* [TASK INSTRUCTIONS]:
Look at the data below and print exactly the lines from its first line through the line with "w.node_tree.nodes['Background'].inputs[1].default_value = 7.0"; the pictures stay out of the copy.

========

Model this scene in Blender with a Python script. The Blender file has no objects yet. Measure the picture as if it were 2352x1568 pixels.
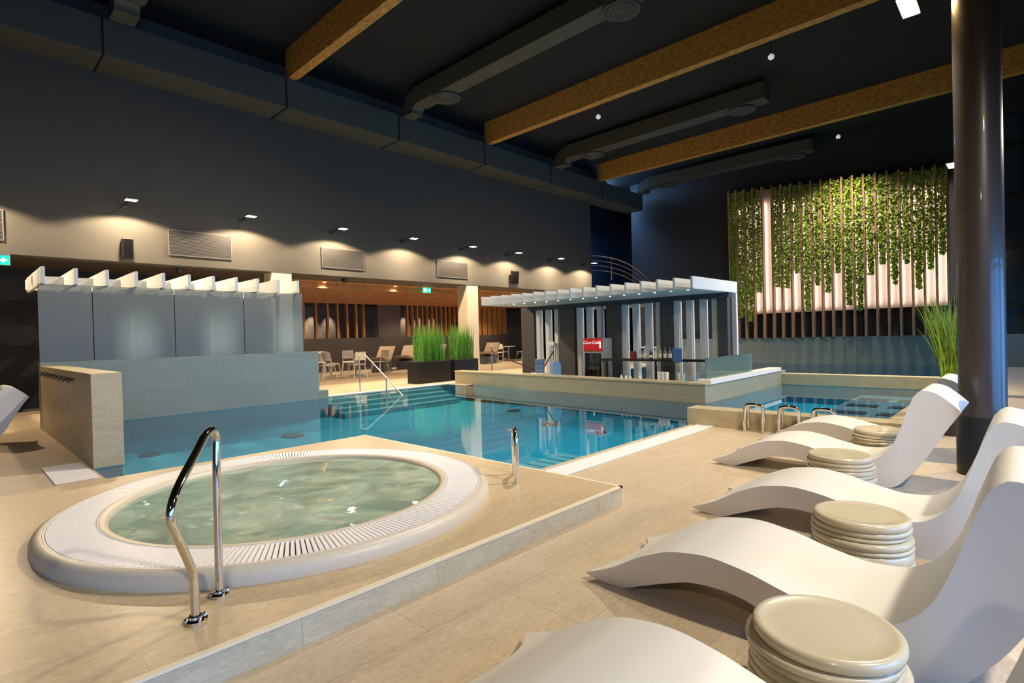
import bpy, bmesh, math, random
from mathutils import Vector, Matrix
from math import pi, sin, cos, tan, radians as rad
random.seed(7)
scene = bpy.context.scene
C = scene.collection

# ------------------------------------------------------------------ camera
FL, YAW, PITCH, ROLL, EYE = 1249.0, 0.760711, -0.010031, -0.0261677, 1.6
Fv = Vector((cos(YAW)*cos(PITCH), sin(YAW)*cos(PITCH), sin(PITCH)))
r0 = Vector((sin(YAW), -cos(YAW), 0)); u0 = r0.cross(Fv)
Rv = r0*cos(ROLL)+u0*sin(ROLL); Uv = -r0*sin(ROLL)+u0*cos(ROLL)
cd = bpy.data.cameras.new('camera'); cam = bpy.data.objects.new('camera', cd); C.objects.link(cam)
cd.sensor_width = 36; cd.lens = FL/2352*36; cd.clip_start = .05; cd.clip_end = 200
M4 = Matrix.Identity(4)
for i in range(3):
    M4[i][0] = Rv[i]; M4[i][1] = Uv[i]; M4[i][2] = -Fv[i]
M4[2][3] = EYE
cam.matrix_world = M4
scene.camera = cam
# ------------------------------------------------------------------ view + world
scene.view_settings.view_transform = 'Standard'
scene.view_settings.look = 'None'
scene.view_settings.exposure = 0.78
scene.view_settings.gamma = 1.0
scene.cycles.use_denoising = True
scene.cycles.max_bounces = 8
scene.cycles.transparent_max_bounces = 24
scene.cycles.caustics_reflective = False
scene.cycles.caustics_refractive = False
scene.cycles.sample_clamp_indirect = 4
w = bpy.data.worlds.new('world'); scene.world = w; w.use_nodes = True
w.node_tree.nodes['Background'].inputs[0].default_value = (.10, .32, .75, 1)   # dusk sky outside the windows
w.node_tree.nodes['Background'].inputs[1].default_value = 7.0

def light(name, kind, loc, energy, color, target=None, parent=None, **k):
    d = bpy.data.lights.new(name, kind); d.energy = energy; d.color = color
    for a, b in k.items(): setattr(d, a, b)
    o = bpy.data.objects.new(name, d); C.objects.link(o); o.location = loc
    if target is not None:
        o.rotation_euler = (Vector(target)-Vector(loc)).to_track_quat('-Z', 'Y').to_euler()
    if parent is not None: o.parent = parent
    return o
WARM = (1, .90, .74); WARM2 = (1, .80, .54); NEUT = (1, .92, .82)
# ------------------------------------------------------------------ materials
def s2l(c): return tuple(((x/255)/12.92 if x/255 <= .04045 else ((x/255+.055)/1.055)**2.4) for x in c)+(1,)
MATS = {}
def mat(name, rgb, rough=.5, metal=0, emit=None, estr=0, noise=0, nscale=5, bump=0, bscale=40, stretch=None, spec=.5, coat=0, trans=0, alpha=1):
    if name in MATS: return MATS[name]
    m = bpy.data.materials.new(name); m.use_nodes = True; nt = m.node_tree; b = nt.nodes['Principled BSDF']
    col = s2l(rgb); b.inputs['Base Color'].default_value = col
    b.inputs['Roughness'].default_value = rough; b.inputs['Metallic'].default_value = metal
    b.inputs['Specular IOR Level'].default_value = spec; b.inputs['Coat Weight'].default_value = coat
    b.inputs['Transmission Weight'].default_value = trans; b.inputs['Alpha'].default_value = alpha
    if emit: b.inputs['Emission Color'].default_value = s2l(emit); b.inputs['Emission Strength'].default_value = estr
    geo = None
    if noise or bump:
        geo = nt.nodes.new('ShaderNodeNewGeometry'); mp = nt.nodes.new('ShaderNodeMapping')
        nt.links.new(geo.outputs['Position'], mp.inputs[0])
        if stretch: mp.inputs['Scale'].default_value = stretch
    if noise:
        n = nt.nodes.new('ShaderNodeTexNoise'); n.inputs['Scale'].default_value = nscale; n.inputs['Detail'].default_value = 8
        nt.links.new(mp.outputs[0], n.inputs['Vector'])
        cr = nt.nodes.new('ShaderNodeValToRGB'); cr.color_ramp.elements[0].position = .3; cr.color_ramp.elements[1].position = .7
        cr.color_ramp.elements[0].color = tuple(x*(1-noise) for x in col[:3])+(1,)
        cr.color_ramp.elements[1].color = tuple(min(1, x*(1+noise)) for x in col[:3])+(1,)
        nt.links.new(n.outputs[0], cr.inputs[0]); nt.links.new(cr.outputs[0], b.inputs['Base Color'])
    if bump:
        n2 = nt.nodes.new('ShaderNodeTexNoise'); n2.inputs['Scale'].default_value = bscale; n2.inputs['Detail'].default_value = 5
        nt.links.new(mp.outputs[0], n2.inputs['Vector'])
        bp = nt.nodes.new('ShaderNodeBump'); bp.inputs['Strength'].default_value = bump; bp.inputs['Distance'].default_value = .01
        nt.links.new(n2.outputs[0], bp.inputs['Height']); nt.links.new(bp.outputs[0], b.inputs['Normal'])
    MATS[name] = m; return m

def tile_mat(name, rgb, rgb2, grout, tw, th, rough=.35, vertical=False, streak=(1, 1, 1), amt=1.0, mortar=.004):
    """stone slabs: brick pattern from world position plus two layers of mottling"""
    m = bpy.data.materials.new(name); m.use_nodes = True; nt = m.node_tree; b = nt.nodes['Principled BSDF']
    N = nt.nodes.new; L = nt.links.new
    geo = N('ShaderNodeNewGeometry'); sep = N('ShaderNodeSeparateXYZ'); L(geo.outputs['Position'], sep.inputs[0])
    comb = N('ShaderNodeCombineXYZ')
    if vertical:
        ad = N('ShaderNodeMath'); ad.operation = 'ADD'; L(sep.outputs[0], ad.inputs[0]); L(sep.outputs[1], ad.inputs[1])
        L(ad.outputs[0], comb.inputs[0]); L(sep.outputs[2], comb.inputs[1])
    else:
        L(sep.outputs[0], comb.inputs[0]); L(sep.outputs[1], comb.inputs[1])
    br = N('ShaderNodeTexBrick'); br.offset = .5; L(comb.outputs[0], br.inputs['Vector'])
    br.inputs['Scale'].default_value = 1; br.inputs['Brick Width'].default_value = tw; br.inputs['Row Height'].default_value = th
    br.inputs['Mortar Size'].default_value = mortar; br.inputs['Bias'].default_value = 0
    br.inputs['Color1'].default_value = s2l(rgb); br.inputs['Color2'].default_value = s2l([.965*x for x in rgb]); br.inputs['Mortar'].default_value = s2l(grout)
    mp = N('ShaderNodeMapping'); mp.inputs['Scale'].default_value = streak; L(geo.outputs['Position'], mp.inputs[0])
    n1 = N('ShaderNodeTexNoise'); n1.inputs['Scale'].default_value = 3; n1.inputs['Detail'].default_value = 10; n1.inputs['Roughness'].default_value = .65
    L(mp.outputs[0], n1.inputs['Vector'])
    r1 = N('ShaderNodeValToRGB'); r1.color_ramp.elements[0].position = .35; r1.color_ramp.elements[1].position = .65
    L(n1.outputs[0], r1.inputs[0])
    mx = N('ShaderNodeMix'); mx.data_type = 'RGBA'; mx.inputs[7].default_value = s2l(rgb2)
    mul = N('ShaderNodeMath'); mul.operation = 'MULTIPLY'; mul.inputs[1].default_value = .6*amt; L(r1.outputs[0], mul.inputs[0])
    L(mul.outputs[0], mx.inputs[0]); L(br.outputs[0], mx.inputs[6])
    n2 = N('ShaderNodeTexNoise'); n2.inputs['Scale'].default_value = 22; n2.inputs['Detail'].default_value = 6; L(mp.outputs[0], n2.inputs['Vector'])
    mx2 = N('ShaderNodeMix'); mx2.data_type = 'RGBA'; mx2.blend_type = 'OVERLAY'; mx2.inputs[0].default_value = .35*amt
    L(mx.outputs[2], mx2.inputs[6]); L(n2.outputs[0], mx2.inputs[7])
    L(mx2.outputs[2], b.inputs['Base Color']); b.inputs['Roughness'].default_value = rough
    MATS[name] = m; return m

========

* [OUTPUT OF THE EXERCISE]:
Model this scene in Blender with a Python script. The Blender file has no objects yet. Measure the picture as if it were 2352x1568 pixels.
import bpy, bmesh, math, random
from mathutils import Vector, Matrix
from math import pi, sin, cos, tan, radians as rad
random.seed(7)
scene = bpy.context.scene
C = scene.collection

# ------------------------------------------------------------------ camera
FL, YAW, PITCH, ROLL, EYE = 1249.0, 0.760711, -0.010031, -0.0261677, 1.6
Fv = Vector((cos(YAW)*cos(PITCH), sin(YAW)*cos(PITCH), sin(PITCH)))
r0 = Vector((sin(YAW), -cos(YAW), 0)); u0 = r0.cross(Fv)
Rv = r0*cos(ROLL)+u0*sin(ROLL); Uv = -r0*sin(ROLL)+u0*cos(ROLL)
cd = bpy.data.cameras.new('camera'); cam = bpy.data.objects.new('camera', cd); C.objects.link(cam)
cd.sensor_width = 36; cd.lens = FL/2352*36; cd.clip_start = .05; cd.clip_end = 200
M4 = Matrix.Identity(4)
for i in range(3):
    M4[i][0] = Rv[i]; M4[i][1] = Uv[i]; M4[i][2] = -Fv[i]
M4[2][3] = EYE
cam.matrix_world = M4
scene.camera = cam
# ------------------------------------------------------------------ view + world
scene.view_settings.view_transform = 'Standard'
scene.view_settings.look = 'None'
scene.view_settings.exposure = 0.78
scene.view_settings.gamma = 1.0
scene.cycles.use_denoising = True
scene.cycles.max_bounces = 8
scene.cycles.transparent_max_bounces = 24
scene.cycles.caustics_reflective = False
scene.cycles.caustics_refractive = False
scene.cycles.sample_clamp_indirect = 4
w = bpy.data.worlds.new('world'); scene.world = w; w.use_nodes = True
w.node_tree.nodes['Background'].inputs[0].default_value = (.10, .32, .75, 1)   # dusk sky outside the windows
w.node_tree.nodes['Background'].inputs[1].default_value = 7.0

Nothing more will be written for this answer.